To answer that question, Nell embarks on a dangerous journey to reveal a dark family secret and discovers the true power that lies in maps…

Perfect for fans of Joe Hill and V. E. Schwab, The Cartographers is an ode to art and science, history and magic—a spectacularly imaginative, modern story about an ancient craft and places still undiscovered.

Fevered Star by Rebecca Roanhorse - Book Cover

Fevered Star (Between Earth and Sky #2) by Rebecca Roanhorse

The second book in the Between Earth and Sky series was released earlier this year (hardcover, ebook, audiobook).

Nerdist has a chapter one excerpt from Fevered Star, and the publisher’s website has text and audio samples from Black Sun, the first book in the series.

Black Sun was one of my favorite books of 2020; I loved the world (and the crows and giant crows).

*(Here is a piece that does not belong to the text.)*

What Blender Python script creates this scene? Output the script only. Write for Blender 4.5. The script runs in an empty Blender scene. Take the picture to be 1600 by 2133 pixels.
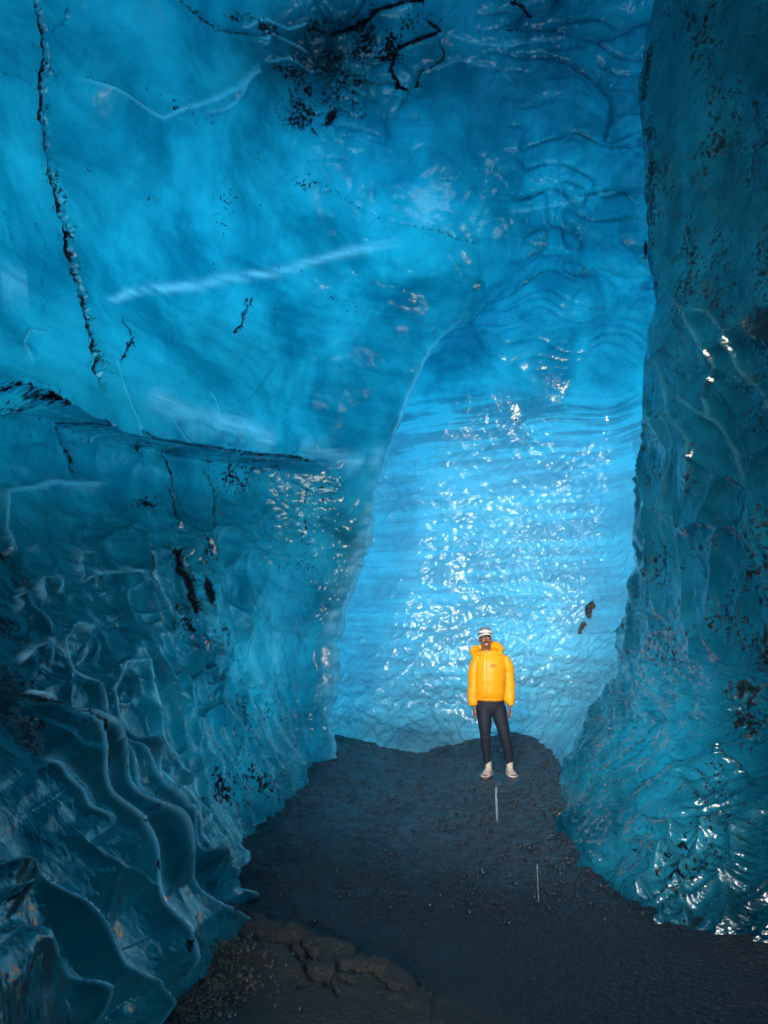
import bpy, bmesh, math, random, time
import numpy as np
from mathutils import Vector, Matrix
T0 = time.time()
random.seed(7); RNG = np.random.default_rng(7)
S = bpy.context.scene
COL = S.collection

# ------------------------------------------------------------------ camera
F = 1400.0; CX, CY = 800.0, 1066.5; CAMH = 1.55; PITCH = math.radians(11.35)
cd = bpy.data.cameras.new('camera'); cam = bpy.data.objects.new('camera', cd); COL.objects.link(cam)
cd.sensor_fit = 'VERTICAL'; cd.sensor_height = 24.0; cd.lens = 24.0 * F / 2133.0
cd.clip_start = 0.05; cd.clip_end = 2000
cam.location = (0, 0, CAMH); cam.rotation_euler = (math.pi / 2 + PITCH, 0, 0)
S.camera = cam

# ------------------------------------------------------------------ sky, sun, exposure
SUN_DIR = Vector((0.27, 1.0, -0.26)).normalized()          # the way the light travels
w = bpy.data.worlds.new('World'); S.world = w; w.use_nodes = True
nt = w.node_tree; bg = nt.nodes['Background']
sk = nt.nodes.new('ShaderNodeTexSky'); sk.sky_type = 'NISHITA'; sk.sun_disc = False
sk.sun_elevation = math.asin(-SUN_DIR.z)
sk.sun_rotation = math.atan2(-SUN_DIR.x, -SUN_DIR.y)
sk.air_density = 1.0; sk.dust_density = 0.6
nt.links.new(sk.outputs[0], bg.inputs[0]); bg.inputs[1].default_value = 0.15
sd = bpy.data.lights.new('sun', 'SUN'); sun = bpy.data.objects.new('sun', sd); COL.objects.link(sun)
sd.energy = 1.5; sd.angle = math.radians(21); sd.color = (1.0, 0.95, 0.88)
sun.rotation_euler = SUN_DIR.to_track_quat('-Z', 'Y').to_euler()
S.view_settings.view_transform = 'Standard'; S.view_settings.look = 'None'
S.view_settings.gamma = 1.0; S.view_settings.use_curve_mapping = False
S.view_settings.exposure = 2.1
S.cycles.max_bounces = 6; S.cycles.diffuse_bounces = 4; S.cycles.glossy_bounces = 3
S.cycles.transmission_bounces = 4; S.cycles.adaptive_threshold = 0.03; S.cycles.use_denoising = True
S.cycles.sample_clamp_indirect = 8.0
S.cycles.caustics_reflective = False; S.cycles.caustics_refractive = False

# ------------------------------------------------------------------ numeric helpers
cP, sP = math.cos(PITCH), math.sin(PITCH)
def pix2w(px, py, Y):
    """point seen at a pixel of the photograph, at horizontal distance Y from the camera"""
    a = (px - CX) / F; b = (CY - py) / F
    dy = cP - b * sP; dz = sP + b * cP
    t = Y / dy
    return np.stack([a * t, np.broadcast_to(Y, np.shape(t * a)) * 1.0, CAMH + dz * t], -1)
def w2pix(P):
    x, y, z = P[..., 0], P[..., 1], P[..., 2] - CAMH
    d = np.maximum(y * cP + z * sP, 0.05); u = -y * sP + z * cP
    return CX + F * x / d, CY - F * u / d
def sstep(a, b, x):
    t = np.clip((x - a) / (b - a), 0, 1); return t * t * (3 - 2 * t)
def hash3(ix, iy, iz, k=0):
    h = (ix.astype(np.int64) * 374761393 + iy.astype(np.int64) * 668265263 + iz.astype(np.int64) * 2147483647 + k * 1274126177) & 0xffffffff
    h = ((h ^ (h >> 13)) * 1274126177) & 0xffffffff
    h = ((h ^ (h >> 16)) * 2246822519) & 0xffffffff
    return ((h ^ (h >> 15)) & 0xffffff) / float(0xffffff)
def vnoise(P, k=0):
    """gradient-free smooth noise, -1..1, at points P"""
    i = np.floor(P).astype(np.int64); f = P - i; f = f * f * f * (f * (f * 6 - 15) + 10)
    r = 0
    for dx in (0, 1):
        wx = f[..., 0] if dx else 1 - f[..., 0]
        for dy in (0, 1):
            wy = f[..., 1] if dy else 1 - f[..., 1]
            for dz in (0, 1):
                wz = f[..., 2] if dz else 1 - f[..., 2]
                r = r + wx * wy * wz * hash3(i[..., 0] + dx, i[..., 1] + dy, i[..., 2] + dz, k)
    return r * 2 - 1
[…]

Return to The Meridian with New York Times bestselling author Rebecca Roanhorse’s sequel to the most critically hailed epic fantasy of 2020 Black Sun—finalist for the Hugo, Nebula, Lambda, and Locus awards.

There are no tides more treacherous than those of the heart. —Teek saying

The great city of Tova is shattered. The sun is held within the smothering grip of the Crow God’s eclipse, but a comet that marks the death of a ruler and heralds the rise of a new order is imminent.

The Meridian: a land where magic has been codified and the worship of gods suppressed. How do you live when legends come to life, and the faith you had is rewarded?

As sea captain Xiala is swept up in the chaos and currents of change, she finds an unexpected ally in the former Priest of Knives. For the Clan Matriarchs of Tova, tense alliances form as far-flung enemies gather and the war in the heavens is reflected upon the earth.

And for Serapio and Naranpa, both now living avatars, the struggle for free will and personhood in the face of destiny rages. How will Serapio stay human when he is steeped in prophecy and surrounded by those who desire only his power? Is there a future for Naranpa in a transformed Tova without her total destruction?

Welcome back to the fantasy series of the decade in Fevered Star—book two of Between Earth and Sky.